Figure 2. Image analysis is performed on the FPGA for minimal system latency.

You also can use an FPGA with a vision system’s processor to perform additional processing. Figure 3 shows how to preprocess with an FPGA while the CPU performs the more advanced processing algorithms. In this case, the FPGA performs bit-level processing such as filtering or edge detection. The preprocessed image is then sent to the CPU for image-level processing such as pattern recognition. System latency is still low in this case because the CPU has fewer functions to perform than it does in a traditional vision system. 

Figure 3. The image is preprocessed on the FPGA, which minimizes load on the CPU.
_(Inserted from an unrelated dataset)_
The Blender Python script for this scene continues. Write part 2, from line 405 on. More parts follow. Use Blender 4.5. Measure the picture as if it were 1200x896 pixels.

Many image processing algorithms are inherently parallel and hence suitable for FPGA implementations.  These algorithms which involve operations on pixels, lines, and region of interest do not need high-level image information, such as patterns or objects in the image.  You can perform these functions on small regions of bits as well as on multiple regions of an image simultaneously. You can pass the image data to the FPGA in parallel and, because a central processor is not required to process the data, process that data concurrently. Some examples of image processing functions that work well on an FPGA are listed below: 

Preprocessing  Image transforms Image operators Shading correction Bayer decoding Color space conversion 1D and 2D fast Fourier transform Filtering (smooth/sharpen) Binary morphology

Feature Extraction Edges, lines, and corners Binary objects Color Measurements Centroid Area measurements

In addition to the LabVIEW graphical design environment, LabVIEW FPGA supports a feature for HDL IP integration called Component-Level IP (CLIP). With CLIP, you can insert HDL IP into an FPGA target so VHDL code can communicate directly with an FPGA VI. CLIP also facilitates communication between the FPGA and external circuitry using existing HDL IP.